The AJ concluded that the agency proved the first four of these charges after he found the following facts: On May 2, 1992, petitioner took both a 4:00 PM break and a 5:00 PM break. When petitioner had not returned to his work station by 5:20 PM, his supervisors, Jeff White and Farris White, went looking for him. They found him talking on the telephone in a break area. His direct supervisor, Farris White, ordered him to return to work. Petitioner continued to talk on the telephone, however, until his second level supervisor, Jeff White, ordered him to return to the work area. Thereafter, petitioner used foul and threatening language to his supervisors and had to be escorted from the area by security personnel.


The AJ found the last agency charge, failure to maintain a regular work schedule, was proved by uncontradicted evidence that petitioner had fifteen approved but unscheduled absences in the twelve months between June, 1991, and May, 1992.


This Court's standard of review of Board decisions is narrowly defined by statute. We must affirm a decision unless it is: (1) arbitrary, capricious, an abuse of discretion, or otherwise not in accordance with law; (2) obtained without procedures required by law, rule or regulations having been followed; or (3) unsupported by substantial evidence. 5 U.S.C. Sec. 7703(c) (1988). Petitioner challenges the AJ's findings of fact. Specifically, he asserts that he was on a scheduled break, that he was provoked by the rude interruption of his urgent telephone conversation, and that he did not disobey or threaten Farris White, who, he asserts, in fact threatened him by drawing a knife.

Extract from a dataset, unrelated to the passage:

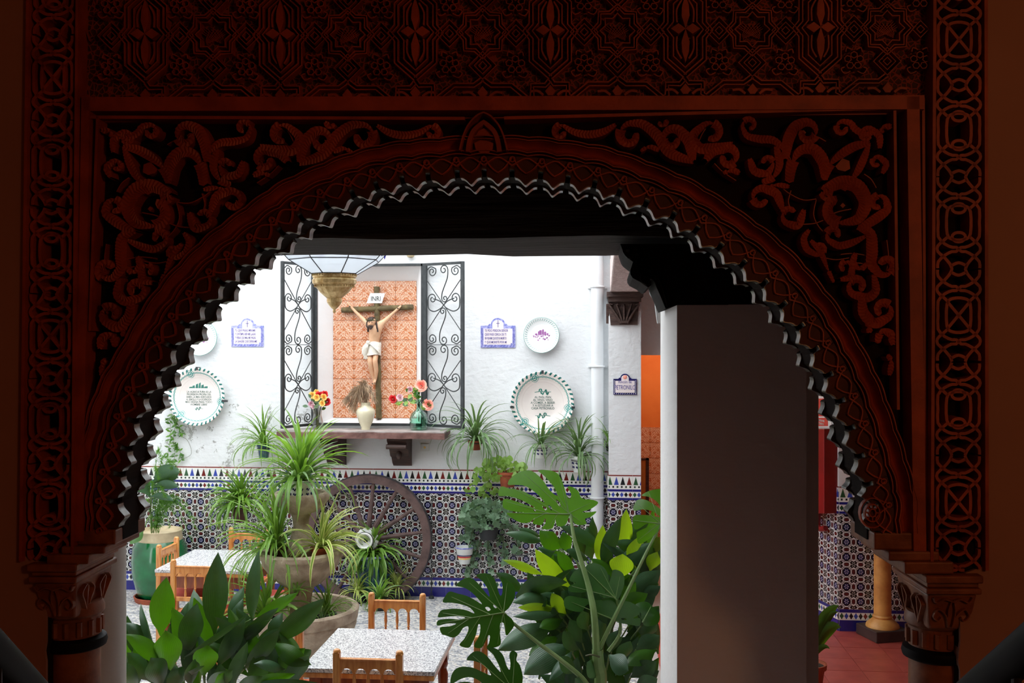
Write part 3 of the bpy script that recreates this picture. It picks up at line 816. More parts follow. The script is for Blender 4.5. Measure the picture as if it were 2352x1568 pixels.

Petitioner also claims that the AJ failed to consider his version of events, particularly testimony that Farris White had brought a knife to work on previous occasions. In essence, petitioner challenges the AJ's determination that much of petitioner's story was not credible and that the two supervisors' version of events was the truth.


An AJ's credibility determinations are virtually unreviewable. Hambsch v. Dep't. of Treasury, 796 F.2d 430 (Fed.Cir.1986). The AJ's determination is the result of hearing the testimony of witnesses and observing their demeanor in person, something we cannot do on appellate review of a cold record. See Griessenauer v. Dep't. of Energy, 754 F.2d 361, 364 (Fed.Cir.1985). Accordingly, the question is whether there is substantial evidence to support the findings of the AJ. Here, the two supervisors corroborated one another's testimony concerning petitioner's inappropriate language and menacing behavior, as well as their testimony that Farris White did not have a knife on him. Moreover, petitioner admitted that he took two breaks rather than one, that he was also absent from the work area during most of the time between four and five, and that he used four language to his supervisors. In addition, he does not contest the evidence of his many unscheduled absences. Plainly, the AJ's decision is supported by substantial evidence.


Finally, it is not clear from his brief whether petitioner is challenging the determination of the AJ that the penalty of removal was reasonable. Assuming he is, the contention is without merit. In removing petitioner, the agency did not abuse its discretion. Gonzales v. Defense Logistics Agency, 772 F.2d 887, 889 (Fed.Cir.1985).